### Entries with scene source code
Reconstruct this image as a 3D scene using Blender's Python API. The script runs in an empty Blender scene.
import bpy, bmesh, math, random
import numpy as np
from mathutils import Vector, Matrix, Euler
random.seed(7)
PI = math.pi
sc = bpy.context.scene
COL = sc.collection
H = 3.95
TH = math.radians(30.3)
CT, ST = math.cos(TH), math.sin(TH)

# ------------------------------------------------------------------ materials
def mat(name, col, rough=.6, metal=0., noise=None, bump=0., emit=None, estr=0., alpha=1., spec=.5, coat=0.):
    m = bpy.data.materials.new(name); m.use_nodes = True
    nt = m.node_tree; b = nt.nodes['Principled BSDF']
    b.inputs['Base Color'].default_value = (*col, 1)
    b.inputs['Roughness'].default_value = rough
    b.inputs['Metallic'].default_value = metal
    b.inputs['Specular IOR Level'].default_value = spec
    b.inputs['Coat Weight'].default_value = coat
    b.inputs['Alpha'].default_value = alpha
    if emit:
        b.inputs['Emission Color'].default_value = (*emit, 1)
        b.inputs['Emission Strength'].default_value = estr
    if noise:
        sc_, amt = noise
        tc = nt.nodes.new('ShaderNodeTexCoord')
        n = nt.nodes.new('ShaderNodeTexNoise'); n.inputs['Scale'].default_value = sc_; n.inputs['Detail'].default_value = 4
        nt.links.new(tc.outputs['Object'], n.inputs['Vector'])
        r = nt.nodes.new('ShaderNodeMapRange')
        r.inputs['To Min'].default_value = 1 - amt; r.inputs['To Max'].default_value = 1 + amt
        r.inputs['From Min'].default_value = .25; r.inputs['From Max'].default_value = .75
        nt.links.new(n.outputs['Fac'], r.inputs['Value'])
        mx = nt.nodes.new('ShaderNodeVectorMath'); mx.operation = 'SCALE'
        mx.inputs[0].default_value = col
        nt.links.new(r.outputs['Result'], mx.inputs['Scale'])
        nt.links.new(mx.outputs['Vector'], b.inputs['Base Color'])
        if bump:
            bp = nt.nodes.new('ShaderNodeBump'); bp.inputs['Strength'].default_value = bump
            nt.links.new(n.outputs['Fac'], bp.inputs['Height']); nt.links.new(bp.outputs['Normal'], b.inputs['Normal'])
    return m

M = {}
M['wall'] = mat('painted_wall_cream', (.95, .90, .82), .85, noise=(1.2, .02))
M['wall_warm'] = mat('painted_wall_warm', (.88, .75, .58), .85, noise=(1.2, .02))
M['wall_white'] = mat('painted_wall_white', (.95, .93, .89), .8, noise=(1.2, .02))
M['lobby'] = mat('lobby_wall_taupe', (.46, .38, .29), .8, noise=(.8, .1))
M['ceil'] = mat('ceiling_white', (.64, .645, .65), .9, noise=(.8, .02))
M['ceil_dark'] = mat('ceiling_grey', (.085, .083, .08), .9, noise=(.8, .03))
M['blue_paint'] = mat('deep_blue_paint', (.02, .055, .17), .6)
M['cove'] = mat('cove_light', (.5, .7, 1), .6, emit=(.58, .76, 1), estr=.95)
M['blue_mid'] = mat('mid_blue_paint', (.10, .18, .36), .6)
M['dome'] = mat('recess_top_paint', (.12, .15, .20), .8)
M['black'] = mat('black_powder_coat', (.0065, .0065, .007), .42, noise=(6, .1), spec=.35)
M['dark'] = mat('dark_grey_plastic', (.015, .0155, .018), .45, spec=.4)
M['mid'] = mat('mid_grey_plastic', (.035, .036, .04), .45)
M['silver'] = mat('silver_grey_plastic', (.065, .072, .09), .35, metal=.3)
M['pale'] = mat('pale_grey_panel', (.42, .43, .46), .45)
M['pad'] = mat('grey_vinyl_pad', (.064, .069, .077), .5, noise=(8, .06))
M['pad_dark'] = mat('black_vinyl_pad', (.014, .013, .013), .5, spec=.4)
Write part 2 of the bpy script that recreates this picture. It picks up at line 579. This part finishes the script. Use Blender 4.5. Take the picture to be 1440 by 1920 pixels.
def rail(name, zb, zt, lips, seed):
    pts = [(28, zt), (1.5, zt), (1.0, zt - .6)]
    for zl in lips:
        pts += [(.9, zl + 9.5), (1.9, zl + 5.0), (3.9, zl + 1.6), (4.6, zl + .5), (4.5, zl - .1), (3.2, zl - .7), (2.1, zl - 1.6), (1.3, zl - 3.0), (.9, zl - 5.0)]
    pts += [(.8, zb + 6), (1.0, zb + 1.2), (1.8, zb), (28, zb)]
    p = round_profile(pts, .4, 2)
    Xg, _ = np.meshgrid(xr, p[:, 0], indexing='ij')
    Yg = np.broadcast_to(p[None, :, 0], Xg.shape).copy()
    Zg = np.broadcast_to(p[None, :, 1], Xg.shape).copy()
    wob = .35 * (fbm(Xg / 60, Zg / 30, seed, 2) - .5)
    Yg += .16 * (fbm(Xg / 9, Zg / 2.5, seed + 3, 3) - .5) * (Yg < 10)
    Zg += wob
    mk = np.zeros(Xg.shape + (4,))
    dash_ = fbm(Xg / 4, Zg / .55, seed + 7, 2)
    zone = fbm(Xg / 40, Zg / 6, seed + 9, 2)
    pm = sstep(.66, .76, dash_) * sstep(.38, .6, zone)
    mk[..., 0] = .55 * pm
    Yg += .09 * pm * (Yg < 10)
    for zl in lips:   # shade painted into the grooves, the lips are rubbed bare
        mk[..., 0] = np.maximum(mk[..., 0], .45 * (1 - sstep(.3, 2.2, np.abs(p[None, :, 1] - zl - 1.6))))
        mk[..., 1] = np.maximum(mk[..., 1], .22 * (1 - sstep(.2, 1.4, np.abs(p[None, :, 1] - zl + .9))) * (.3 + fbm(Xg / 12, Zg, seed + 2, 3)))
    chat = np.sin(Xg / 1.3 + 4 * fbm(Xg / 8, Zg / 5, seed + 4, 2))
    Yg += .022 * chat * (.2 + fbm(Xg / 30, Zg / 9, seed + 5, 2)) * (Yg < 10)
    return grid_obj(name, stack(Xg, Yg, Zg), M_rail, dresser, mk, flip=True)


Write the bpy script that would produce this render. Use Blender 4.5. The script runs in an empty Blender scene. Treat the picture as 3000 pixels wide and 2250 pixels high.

### Exercise directions
Write down every line of the data exactly as it appears above.

### In response
Reconstruct this image as a 3D scene using Blender's Python API. The script runs in an empty Blender scene.
import bpy, bmesh, math, random
import numpy as np
from mathutils import Vector, Matrix, Euler
random.seed(7)
PI = math.pi
sc = bpy.context.scene
COL = sc.collection
H = 3.95
TH = math.radians(30.3)
CT, ST = math.cos(TH), math.sin(TH)

# ------------------------------------------------------------------ materials
def mat(name, col, rough=.6, metal=0., noise=None, bump=0., emit=None, estr=0., alpha=1., spec=.5, coat=0.):
    m = bpy.data.materials.new(name); m.use_nodes = True
    nt = m.node_tree; b = nt.nodes['Principled BSDF']
    b.inputs['Base Color'].default_value = (*col, 1)
    b.inputs['Roughness'].default_value = rough
    b.inputs['Metallic'].default_value = metal
    b.inputs['Specular IOR Level'].default_value = spec
    b.inputs['Coat Weight'].default_value = coat
    b.inputs['Alpha'].default_value = alpha
    if emit:
        b.inputs['Emission Color'].default_value = (*emit, 1)
        b.inputs['Emission Strength'].default_value = estr
    if noise:
        sc_, amt = noise
        tc = nt.nodes.new('ShaderNodeTexCoord')
        n = nt.nodes.new('ShaderNodeTexNoise'); n.inputs['Scale'].default_value = sc_; n.inputs['Detail'].default_value = 4
        nt.links.new(tc.outputs['Object'], n.inputs['Vector'])
        r = nt.nodes.new('ShaderNodeMapRange')
        r.inputs['To Min'].default_value = 1 - amt; r.inputs['To Max'].default_value = 1 + amt
        r.inputs['From Min'].default_value = .25; r.inputs['From Max'].default_value = .75
        nt.links.new(n.outputs['Fac'], r.inputs['Value'])
        mx = nt.nodes.new('ShaderNodeVectorMath'); mx.operation = 'SCALE'
        mx.inputs[0].default_value = col
        nt.links.new(r.outputs['Result'], mx.inputs['Scale'])
        nt.links.new(mx.outputs['Vector'], b.inputs['Base Color'])
        if bump:
            bp = nt.nodes.new('ShaderNodeBump'); bp.inputs['Strength'].default_value = bump
            nt.links.new(n.outputs['Fac'], bp.inputs['Height']); nt.links.new(bp.outputs['Normal'], b.inputs['Normal'])
    return m

M = {}
M['wall'] = mat('painted_wall_cream', (.95, .90, .82), .85, noise=(1.2, .02))
M['wall_warm'] = mat('painted_wall_warm', (.88, .75, .58), .85, noise=(1.2, .02))
M['wall_white'] = mat('painted_wall_white', (.95, .93, .89), .8, noise=(1.2, .02))
M['lobby'] = mat('lobby_wall_taupe', (.46, .38, .29), .8, noise=(.8, .1))
M['ceil'] = mat('ceiling_white', (.64, .645, .65), .9, noise=(.8, .02))
M['ceil_dark'] = mat('ceiling_grey', (.085, .083, .08), .9, noise=(.8, .03))
M['blue_paint'] = mat('deep_blue_paint', (.02, .055, .17), .6)
M['cove'] = mat('cove_light', (.5, .7, 1), .6, emit=(.58, .76, 1), estr=.95)
M['blue_mid'] = mat('mid_blue_paint', (.10, .18, .36), .6)
M['dome'] = mat('recess_top_paint', (.12, .15, .20), .8)
M['black'] = mat('black_powder_coat', (.0065, .0065, .007), .42, noise=(6, .1), spec=.35)
M['dark'] = mat('dark_grey_plastic', (.015, .0155, .018), .45, spec=.4)
M['mid'] = mat('mid_grey_plastic', (.035, .036, .04), .45)
M['silver'] = mat('silver_grey_plastic', (.065, .072, .09), .35, metal=.3)
M['pale'] = mat('pale_grey_panel', (.42, .43, .46), .45)
M['pad'] = mat('grey_vinyl_pad', (.064, .069, .077), .5, noise=(8, .06))
M['pad_dark'] = mat('black_vinyl_pad', (.014, .013, .013), .5, spec=.4)
Write part 2 of the bpy script that recreates this picture. It picks up at line 579. This part finishes the script. Use Blender 4.5. Take the picture to be 1440 by 1920 pixels.
def rail(name, zb, zt, lips, seed):
    pts = [(28, zt), (1.5, zt), (1.0, zt - .6)]
    for zl in lips:
        pts += [(.9, zl + 9.5), (1.9, zl + 5.0), (3.9, zl + 1.6), (4.6, zl + .5), (4.5, zl - .1), (3.2, zl - .7), (2.1, zl - 1.6), (1.3, zl - 3.0), (.9, zl - 5.0)]
    pts += [(.8, zb + 6), (1.0, zb + 1.2), (1.8, zb), (28, zb)]
    p = round_profile(pts, .4, 2)
    Xg, _ = np.meshgrid(xr, p[:, 0], indexing='ij')
    Yg = np.broadcast_to(p[None, :, 0], Xg.shape).copy()
    Zg = np.broadcast_to(p[None, :, 1], Xg.shape).copy()
    wob = .35 * (fbm(Xg / 60, Zg / 30, seed, 2) - .5)
    Yg += .16 * (fbm(Xg / 9, Zg / 2.5, seed + 3, 3) - .5) * (Yg < 10)
    Zg += wob
    mk = np.zeros(Xg.shape + (4,))
    dash_ = fbm(Xg / 4, Zg / .55, seed + 7, 2)
    zone = fbm(Xg / 40, Zg / 6, seed + 9, 2)
    pm = sstep(.66, .76, dash_) * sstep(.38, .6, zone)
    mk[..., 0] = .55 * pm
    Yg += .09 * pm * (Yg < 10)
    for zl in lips:   # shade painted into the grooves, the lips are rubbed bare
        mk[..., 0] = np.maximum(mk[..., 0], .45 * (1 - sstep(.3, 2.2, np.abs(p[None, :, 1] - zl - 1.6))))
        mk[..., 1] = np.maximum(mk[..., 1], .22 * (1 - sstep(.2, 1.4, np.abs(p[None, :, 1] - zl + .9))) * (.3 + fbm(Xg / 12, Zg, seed + 2, 3)))
    chat = np.sin(Xg / 1.3 + 4 * fbm(Xg / 8, Zg / 5, seed + 4, 2))
    Yg += .022 * chat * (.2 + fbm(Xg / 30, Zg / 9, seed + 5, 2)) * (Yg < 10)
    return grid_obj(name, stack(Xg, Yg, Zg), M_rail, dresser, mk, flip=True)


Write the bpy script that would produce this render. Use Blender 4.5. The script runs in an empty Blender scene. Treat the picture as 3000 pixels wide and 2250 pixels high.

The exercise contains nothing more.